Dubbed by some as mayor of the country’s “greenest” city, Finch acknowledged that his plans for Steelpointe aren’t necessarily in sync with waterfront revitalization in the rest of town.

He calls Steelpointe a necessary exception — along with another nearby waterfront site that was recently approved for extensive commercial development.

“You do have to have a tax base,” he said. “If the whole city were a park, you know, you’d have pretty lousy schools.”

Rebuilding and redesigning – in theory

Initial plans for immediate rebuilding after Sandy are constrained by FEMA dollars, which means, not much will change.

Portions of the public housing complex known as Marina Village, which flooded during Irene and Sandy, will be rebuilt as is, at the same locations. A pier offering access to Pleasure Beach — an untapped island that Finch has his eye on as a tourist haven — is also being rebuilt at a cost of $1.2 million, paid for by the feds, despite being battered two years in a row.

Finch defended both decisions with a shrug.

“Well, you don’t have much choice with a pier. If you want to get to Pleasure Beach, you either have to have a bridge or you have to have a pier to dock your boat at.” A pier, and the eventual plan for a water taxi to the beach, is still cheaper than a $40 million to $50 million bridge, he pointed out.

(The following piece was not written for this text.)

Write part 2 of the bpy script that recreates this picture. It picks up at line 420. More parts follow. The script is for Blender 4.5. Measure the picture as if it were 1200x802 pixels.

As for the public housing, Finch said, it would ideally be built somewhere else or the land would be raised. But that’s a matter for the feds, he said.

“The federal government needs to come forward with rebuilding these housing projects, especially the ones that are in flood-prone areas.”

Economic development director Kooris said he plans to bring in experts from as far as Holland to advise the city on rebuilding smarter. After being hit by major storms in the 1950s, Stamford embarked on a 10-year project to build a hurricane barrier; Kooris wants to do something similar in the long term.

“It would take time and take significant resources,” he said. “But if the end result is the protection of the state’s largest city … located at the core of a regional transit system, we think that makes sense.”

Without any promise of money for those plans, though, they remain a pipe dream for now.